<<<<
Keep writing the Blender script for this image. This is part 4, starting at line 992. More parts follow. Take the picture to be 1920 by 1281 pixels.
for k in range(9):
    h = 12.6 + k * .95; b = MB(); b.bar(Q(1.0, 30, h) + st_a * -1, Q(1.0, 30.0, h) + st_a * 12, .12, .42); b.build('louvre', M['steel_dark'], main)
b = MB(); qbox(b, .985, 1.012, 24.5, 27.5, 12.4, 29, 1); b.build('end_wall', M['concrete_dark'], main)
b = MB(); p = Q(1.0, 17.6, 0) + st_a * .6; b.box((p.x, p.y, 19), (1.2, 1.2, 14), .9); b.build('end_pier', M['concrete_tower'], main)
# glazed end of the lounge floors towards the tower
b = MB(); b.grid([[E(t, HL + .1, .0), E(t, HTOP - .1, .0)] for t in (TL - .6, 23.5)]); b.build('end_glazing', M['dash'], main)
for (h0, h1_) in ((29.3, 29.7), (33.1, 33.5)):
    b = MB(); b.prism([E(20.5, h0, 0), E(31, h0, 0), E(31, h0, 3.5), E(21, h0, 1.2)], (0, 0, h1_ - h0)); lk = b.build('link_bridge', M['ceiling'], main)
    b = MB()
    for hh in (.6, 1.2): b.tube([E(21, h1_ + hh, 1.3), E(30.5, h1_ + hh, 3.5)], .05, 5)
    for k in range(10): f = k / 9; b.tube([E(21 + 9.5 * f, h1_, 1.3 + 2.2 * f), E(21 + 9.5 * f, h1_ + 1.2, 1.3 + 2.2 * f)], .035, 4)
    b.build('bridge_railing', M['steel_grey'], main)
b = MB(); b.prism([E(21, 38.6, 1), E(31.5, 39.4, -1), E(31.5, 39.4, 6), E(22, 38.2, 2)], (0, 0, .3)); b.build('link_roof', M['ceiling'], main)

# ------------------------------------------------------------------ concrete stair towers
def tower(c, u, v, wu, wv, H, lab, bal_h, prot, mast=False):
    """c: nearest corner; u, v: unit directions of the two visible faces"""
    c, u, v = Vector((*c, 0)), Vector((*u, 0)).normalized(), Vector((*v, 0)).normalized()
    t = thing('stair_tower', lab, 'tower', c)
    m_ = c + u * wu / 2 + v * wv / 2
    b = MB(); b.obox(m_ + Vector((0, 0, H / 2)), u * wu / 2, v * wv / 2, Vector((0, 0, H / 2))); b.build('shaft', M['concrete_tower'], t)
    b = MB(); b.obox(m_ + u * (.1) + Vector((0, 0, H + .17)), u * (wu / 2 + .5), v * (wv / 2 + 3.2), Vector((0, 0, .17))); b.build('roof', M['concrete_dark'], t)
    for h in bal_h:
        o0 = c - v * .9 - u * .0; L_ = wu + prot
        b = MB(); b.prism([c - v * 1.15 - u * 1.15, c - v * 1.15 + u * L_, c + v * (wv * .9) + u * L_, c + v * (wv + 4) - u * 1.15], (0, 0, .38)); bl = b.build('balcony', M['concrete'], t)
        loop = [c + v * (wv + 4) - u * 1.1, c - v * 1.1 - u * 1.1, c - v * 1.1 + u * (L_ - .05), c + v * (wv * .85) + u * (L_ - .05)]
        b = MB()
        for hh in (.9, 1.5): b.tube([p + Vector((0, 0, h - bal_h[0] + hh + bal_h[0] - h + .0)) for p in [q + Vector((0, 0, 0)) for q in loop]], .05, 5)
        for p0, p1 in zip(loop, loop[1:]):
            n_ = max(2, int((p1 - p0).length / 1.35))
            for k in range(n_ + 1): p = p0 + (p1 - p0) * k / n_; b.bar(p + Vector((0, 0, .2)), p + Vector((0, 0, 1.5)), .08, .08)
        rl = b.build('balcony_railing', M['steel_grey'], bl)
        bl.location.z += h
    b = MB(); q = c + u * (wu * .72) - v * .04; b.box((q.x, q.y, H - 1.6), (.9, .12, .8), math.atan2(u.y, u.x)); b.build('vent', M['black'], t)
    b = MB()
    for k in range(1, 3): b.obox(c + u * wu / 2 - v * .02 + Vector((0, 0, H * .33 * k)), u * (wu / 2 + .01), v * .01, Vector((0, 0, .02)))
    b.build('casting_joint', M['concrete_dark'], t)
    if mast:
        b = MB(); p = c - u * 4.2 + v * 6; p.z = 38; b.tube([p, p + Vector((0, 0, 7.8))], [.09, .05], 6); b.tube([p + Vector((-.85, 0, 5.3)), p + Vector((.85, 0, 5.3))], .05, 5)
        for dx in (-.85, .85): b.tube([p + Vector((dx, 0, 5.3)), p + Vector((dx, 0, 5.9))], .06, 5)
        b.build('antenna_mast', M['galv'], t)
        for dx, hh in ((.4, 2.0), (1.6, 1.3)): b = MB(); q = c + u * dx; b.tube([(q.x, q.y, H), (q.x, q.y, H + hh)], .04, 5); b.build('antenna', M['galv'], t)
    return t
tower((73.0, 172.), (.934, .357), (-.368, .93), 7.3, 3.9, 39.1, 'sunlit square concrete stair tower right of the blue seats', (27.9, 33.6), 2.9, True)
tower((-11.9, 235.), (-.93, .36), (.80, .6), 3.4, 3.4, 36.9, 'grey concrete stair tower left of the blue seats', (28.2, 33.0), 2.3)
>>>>
OBJECTIVE: Return all of the data word for word.

TASK RESULT:
Keep writing the Blender script for this image. This is part 4, starting at line 992. More parts follow. Take the picture to be 1920 by 1281 pixels.
for k in range(9):
    h = 12.6 + k * .95; b = MB(); b.bar(Q(1.0, 30, h) + st_a * -1, Q(1.0, 30.0, h) + st_a * 12, .12, .42); b.build('louvre', M['steel_dark'], main)
b = MB(); qbox(b, .985, 1.012, 24.5, 27.5, 12.4, 29, 1); b.build('end_wall', M['concrete_dark'], main)
b = MB(); p = Q(1.0, 17.6, 0) + st_a * .6; b.box((p.x, p.y, 19), (1.2, 1.2, 14), .9); b.build('end_pier', M['concrete_tower'], main)
# glazed end of the lounge floors towards the tower
b = MB(); b.grid([[E(t, HL + .1, .0), E(t, HTOP - .1, .0)] for t in (TL - .6, 23.5)]); b.build('end_glazing', M['dash'], main)
for (h0, h1_) in ((29.3, 29.7), (33.1, 33.5)):
    b = MB(); b.prism([E(20.5, h0, 0), E(31, h0, 0), E(31, h0, 3.5), E(21, h0, 1.2)], (0, 0, h1_ - h0)); lk = b.build('link_bridge', M['ceiling'], main)
    b = MB()
    for hh in (.6, 1.2): b.tube([E(21, h1_ + hh, 1.3), E(30.5, h1_ + hh, 3.5)], .05, 5)
    for k in range(10): f = k / 9; b.tube([E(21 + 9.5 * f, h1_, 1.3 + 2.2 * f), E(21 + 9.5 * f, h1_ + 1.2, 1.3 + 2.2 * f)], .035, 4)
    b.build('bridge_railing', M['steel_grey'], main)
b = MB(); b.prism([E(21, 38.6, 1), E(31.5, 39.4, -1), E(31.5, 39.4, 6), E(22, 38.2, 2)], (0, 0, .3)); b.build('link_roof', M['ceiling'], main)

# ------------------------------------------------------------------ concrete stair towers
def tower(c, u, v, wu, wv, H, lab, bal_h, prot, mast=False):
    """c: nearest corner; u, v: unit directions of the two visible faces"""
    c, u, v = Vector((*c, 0)), Vector((*u, 0)).normalized(), Vector((*v, 0)).normalized()
    t = thing('stair_tower', lab, 'tower', c)
    m_ = c + u * wu / 2 + v * wv / 2
    b = MB(); b.obox(m_ + Vector((0, 0, H / 2)), u * wu / 2, v * wv / 2, Vector((0, 0, H / 2))); b.build('shaft', M['concrete_tower'], t)
    b = MB(); b.obox(m_ + u * (.1) + Vector((0, 0, H + .17)), u * (wu / 2 + .5), v * (wv / 2 + 3.2), Vector((0, 0, .17))); b.build('roof', M['concrete_dark'], t)
    for h in bal_h:
        o0 = c - v * .9 - u * .0; L_ = wu + prot
        b = MB(); b.prism([c - v * 1.15 - u * 1.15, c - v * 1.15 + u * L_, c + v * (wv * .9) + u * L_, c + v * (wv + 4) - u * 1.15], (0, 0, .38)); bl = b.build('balcony', M['concrete'], t)
        loop = [c + v * (wv + 4) - u * 1.1, c - v * 1.1 - u * 1.1, c - v * 1.1 + u * (L_ - .05), c + v * (wv * .85) + u * (L_ - .05)]
        b = MB()
        for hh in (.9, 1.5): b.tube([p + Vector((0, 0, h - bal_h[0] + hh + bal_h[0] - h + .0)) for p in [q + Vector((0, 0, 0)) for q in loop]], .05, 5)
        for p0, p1 in zip(loop, loop[1:]):
            n_ = max(2, int((p1 - p0).length / 1.35))
            for k in range(n_ + 1): p = p0 + (p1 - p0) * k / n_; b.bar(p + Vector((0, 0, .2)), p + Vector((0, 0, 1.5)), .08, .08)
        rl = b.build('balcony_railing', M['steel_grey'], bl)
        bl.location.z += h
    b = MB(); q = c + u * (wu * .72) - v * .04; b.box((q.x, q.y, H - 1.6), (.9, .12, .8), math.atan2(u.y, u.x)); b.build('vent', M['black'], t)
    b = MB()
    for k in range(1, 3): b.obox(c + u * wu / 2 - v * .02 + Vector((0, 0, H * .33 * k)), u * (wu / 2 + .01), v * .01, Vector((0, 0, .02)))
    b.build('casting_joint', M['concrete_dark'], t)
    if mast:
        b = MB(); p = c - u * 4.2 + v * 6; p.z = 38; b.tube([p, p + Vector((0, 0, 7.8))], [.09, .05], 6); b.tube([p + Vector((-.85, 0, 5.3)), p + Vector((.85, 0, 5.3))], .05, 5)
        for dx in (-.85, .85): b.tube([p + Vector((dx, 0, 5.3)), p + Vector((dx, 0, 5.9))], .06, 5)
        b.build('antenna_mast', M['galv'], t)
        for dx, hh in ((.4, 2.0), (1.6, 1.3)): b = MB(); q = c + u * dx; b.tube([(q.x, q.y, H), (q.x, q.y, H + hh)], .04, 5); b.build('antenna', M['galv'], t)
    return t
tower((73.0, 172.), (.934, .357), (-.368, .93), 7.3, 3.9, 39.1, 'sunlit square concrete stair tower right of the blue seats', (27.9, 33.6), 2.9, True)
tower((-11.9, 235.), (-.93, .36), (.80, .6), 3.4, 3.4, 36.9, 'grey concrete stair tower left of the blue seats', (28.2, 33.0), 2.3)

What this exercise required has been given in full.